I’ve just come back from a week on Mull. For those who don’t know it is one of the best places in Britain for the Otter, the extraordinary secretive mustelid that is the top river predator in Northern Europe. Otters are members of the Lutrinae, a sub-family of the mustelids the same family as the weasels and stoats. They are a weasel that has adapted to living a semi-amphibious life and have long had a totemic quality, by virtue of their appealing appearance. Given that they are crepuscular in habit and rarely seen in the UK during daylight hours it is astonishing to be able to watch them as ‘easily’ as this in Scotland. I say ‘easily’ as the photo above required quite a few hours and a degree of shikari ( which should be interpreted as a hindi euphemism for skulking in the bushes in camouflage at ungodly hours). Not to mention a midge or three. Otters are notoriously shy and secretive and most non marine populations are strictly nocturnal, but Western Scotland is the place to get good daytime views. The one above is eating a flounder, using the powerful back teeth to consume the fish. Here is another shot – I’m grateful to a passing Devonian fisherman (whose name I’ve rudely forgotten) for identifying the fish.

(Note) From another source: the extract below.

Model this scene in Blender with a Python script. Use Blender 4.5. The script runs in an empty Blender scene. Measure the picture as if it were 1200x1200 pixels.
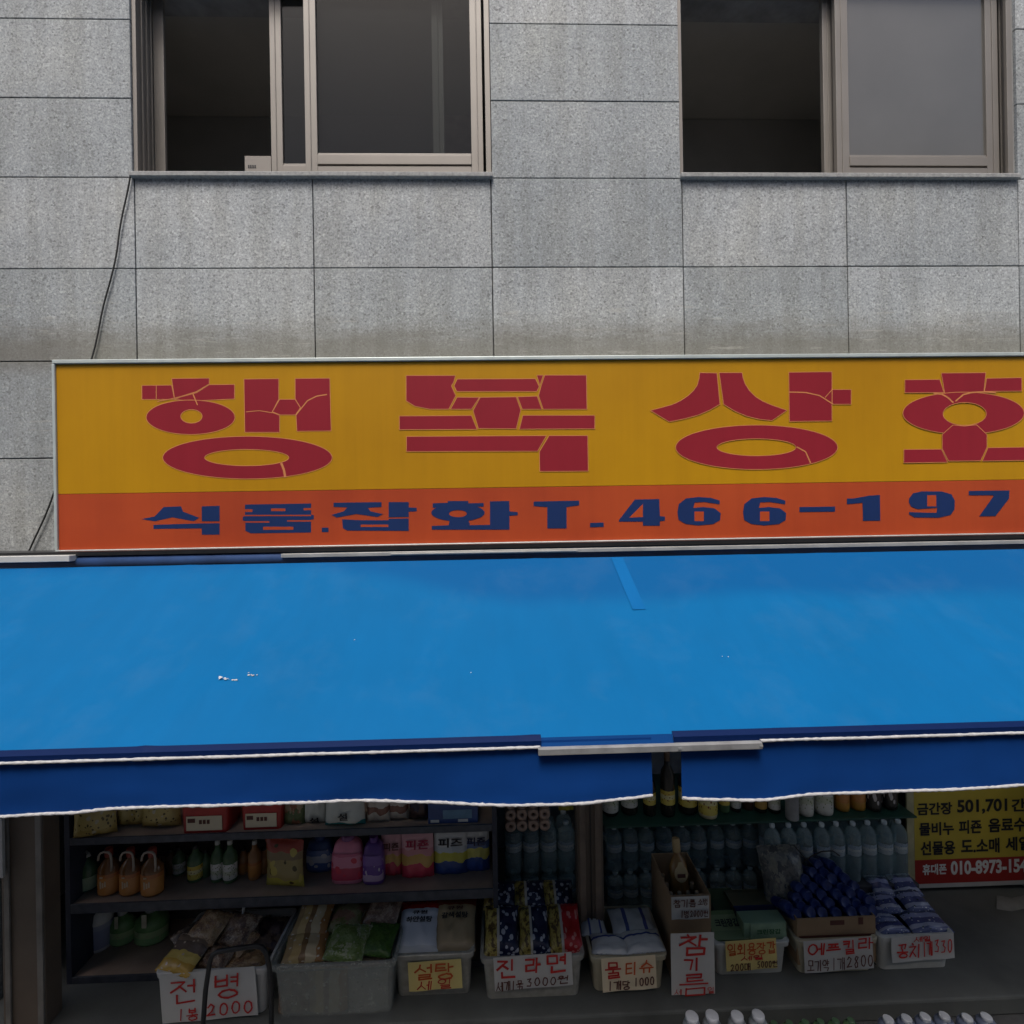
import bpy, bmesh, math, random
from mathutils import Vector, Matrix, noise
random.seed(7)
SC = bpy.context.scene
COL = SC.collection
rad = math.radians

# ------------------------------------------------------------------ camera, sky, sun, exposure
CAMZ = 2.75
F = 600.0
ROT = (Matrix.Rotation(rad(-1.64), 3, 'Z') @ Matrix.Rotation(rad(90.0), 3, 'X') @ Matrix.Rotation(rad(-0.95), 3, 'Z'))
cam = bpy.data.cameras.new('camera')
cam.sensor_width = 36.0
cam.lens = 18.0
cam.clip_start = 0.05
cam.clip_end = 500.0
camo = bpy.data.objects.new('camera', cam)
COL.objects.link(camo)
camo.matrix_world = Matrix.Translation((0, 0, CAMZ)) @ ROT.to_4x4()
SC.camera = camo

SUN_EL, SUN_AZ = 66.0, 195.0
w = bpy.data.worlds.new('World')
SC.world = w
w.use_nodes = True
nt = w.node_tree
bg = nt.nodes['Background']
sky = nt.nodes.new('ShaderNodeTexSky')
sky.sky_type = 'NISHITA'
sky.sun_disc = False
sky.sun_elevation = rad(SUN_EL)
sky.sun_rotation = rad(SUN_AZ)
sky.air_density = 1.0
sky.dust_density = 6.0
sky.ozone_density = 0.6
nt.links.new(sky.outputs['Color'], bg.inputs['Color'])
bg.inputs['Strength'].default_value = 0.10
sl = bpy.data.lights.new('sun', 'SUN')
sl.energy = 1.5
sl.angle = rad(18)
sl.color = (1.0, 0.985, 0.96)
so = bpy.data.objects.new('sun', sl)
COL.objects.link(so)
# direction towards the sun: the street runs along x, the shop faces -y
d = Vector((math.sin(rad(SUN_AZ)) * math.cos(rad(SUN_EL)), math.cos(rad(SUN_AZ)) * math.cos(rad(SUN_EL)), math.sin(rad(SUN_EL))))
so.rotation_euler = d.to_track_quat('Z', 'Y').to_euler()
SC.view_settings.view_transform = 'Standard'
SC.view_settings.look = 'None'
SC.view_settings.gamma = 1.0
SC.view_settings.exposure = 0.8


def ray(px, py):
    return ROT @ Vector(((px - 600.0) / F, (600.0 - py) / F, -1.0))


def at(px, py, Y):
    r = ray(px, py)
    t = Y / r.y
    return Vector((r.x * t, Y, CAMZ + r.z * t))


def atz(px, py, z):
    r = ray(px, py)
    t = (z - CAMZ) / r.z
    return Vector((r.x * t, r.y * t, z))


# ------------------------------------------------------------------ materials
MATS = {}


def nodes_of(name):
    m = bpy.data.materials.new(name)
    m.use_nodes = True
    n = m.node_tree
    return m, n, n.nodes['Principled BSDF']


def link(n, a, b):
    n.links.new(a, b)


def ramp(n, stops, mode='LINEAR'):
    r = n.nodes.new('ShaderNodeValToRGB')
    e = r.color_ramp.elements
    while len(e) > 1:
        e.remove(e[-1])
    e[0].position = stops[0][0]
    e[0].color = (*stops[0][1], 1)
    for p, c in stops[1:]:
        k = e.new(p)
        k.color = (*c, 1)
    r.color_ramp.interpolation = mode
    return r


def noise_tex(n, scale, detail=4, rough=.55, coord='Object', vec=None):
    t = n.nodes.new('ShaderNodeTexNoise')
    t.inputs['Scale'].default_value = scale
    t.inputs['Detail'].default_value = detail
    t.inputs['Roughness'].default_value = rough
    if vec is None:
        c = n.nodes.new('ShaderNodeTexCoord')
        vec = c.outputs[coord]
    link(n, vec, t.inputs['Vector'])
    return t


def mixc(n, fac, a, b, mode='MIX'):
    m = n.nodes.new('ShaderNodeMix')
    m.data_type = 'RGBA'
    m.blend_type = mode
    if isinstance(fac, (int, float)):
        m.inputs[0].default_value = fac
    else:
        link(n, fac, m.inputs[0])
    for i, v in ((6, a), (7, b)):
        if isinstance(v, tuple):
            m.inputs[i].default_value = (*v, 1)
        else:
            link(n, v, m.inputs[i])
    return m.outputs[2]


def bump(n, b, height, strength=.3, dist=.01):
    k = n.nodes.new('ShaderNodeBump')
    k.inputs['Strength'].default_value = strength
    k.inputs['Distance'].default_value = dist
    link(n, height, k.inputs['Height'])
    link(n, k.outputs[0], b.inputs['Normal'])


def plain(name, col, rough=.6, var=.25, scale=9, metal=0., bmp=0., spec=.5, bscale=120):
    if name in MATS:
        return MATS[name]
    m, n, b = nodes_of(name)
    t = noise_tex(n, scale, 6)
    lo = tuple(max(0, c * (1 - var)) for c in col)
    hi = tuple(min(1, c * (1 + var)) for c in col)
    r = ramp(n, [(.3, lo), (.7, hi)])
    link(n, t.outputs[0], r.inputs[0])
    link(n, r.outputs[0], b.inputs['Base Color'])
    b.inputs['Roughness'].default_value = rough
    b.inputs['Metallic'].default_value = metal
    b.inputs['Specular IOR Level'].default_value = spec
    if bmp:
        t2 = noise_tex(n, bscale, 3)
        bump(n, b, t2.outputs[0], bmp, .003)
    MATS[name] = m
    return m


def bands(name, stops, axis=2, wob=.06, scale=3., rough=.27, blot=None, bmp=.35):
    """packaging print: bands of colour along one axis with a wavy edge and optional blots of a second colour"""
    if name in MATS:
        return MATS[name]
    m, n, b = nodes_of(name)
    c = n.nodes.new('ShaderNodeTexCoord')
    sp = n.nodes.new('ShaderNodeSeparateXYZ')
    link(n, c.outputs['Generated'], sp.inputs[0])
    t = noise_tex(n, scale, 1, coord='Generated')
    ma = n.nodes.new('ShaderNodeMath')
    ma.operation = 'MULTIPLY_ADD'
    link(n, t.outputs[0], ma.inputs[0])
    ma.inputs[1].default_value = wob * 2
    link(n, sp.outputs[axis], ma.inputs[2])
    mb = n.nodes.new('ShaderNodeMath')
    mb.operation = 'SUBTRACT'
    link(n, ma.outputs[0], mb.inputs[0])
    mb.inputs[1].default_value = wob
    r = ramp(n, stops, 'CONSTANT')
    link(n, mb.outputs[0], r.inputs[0])
    out = r.outputs[0]
    for bl in (blot or []):
        colr, sc, th = bl
        v = n.nodes.new('ShaderNodeTexVoronoi')
        v.inputs['Scale'].default_value = sc
        link(n, c.outputs['Generated'], v.inputs['Vector'])
        rr = ramp(n, [(0, (1, 1, 1)), (th, (0, 0, 0))], 'CONSTANT')
        link(n, v.outputs['Distance'], rr.inputs[0])
        out = mixc(n, rr.outputs[0], out, colr)
    link(n, out, b.inputs['Base Color'])
    b.inputs['Roughness'].default_value = rough
    if bmp:
        t2 = noise_tex(n, 45, 3)
        bump(n, b, t2.outputs[0], bmp, .006)
    MATS[name] = m
    return m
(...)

I’ve read a few books on otters this last week, by the flickering light of a campfire while the stags roared around me, and the milky way twinkled like it was twinkling for me alone (apologies for the overwrought nature-writing but I got to sleep out in one of the most beautiful places on earth and am still drunk on it ;’drunk on truth and beauty’ and to watch otters). I’ll blog on otter texts at a later date but wanted to invoke a couple of literary ghosts who were both obsessed with otters, or as James Williams in his book The Otter would have it ‘besottered’. I refer of course to Gavin Maxwell and Henry Williamson, whose works Ring of Bright Water and Tarka the Otter, respectively are such sacred texts for anyone spellbound by the water weasel. They’ve got me too, and watching so elusive an animal is what I’d call a numinous experience.Of which more later.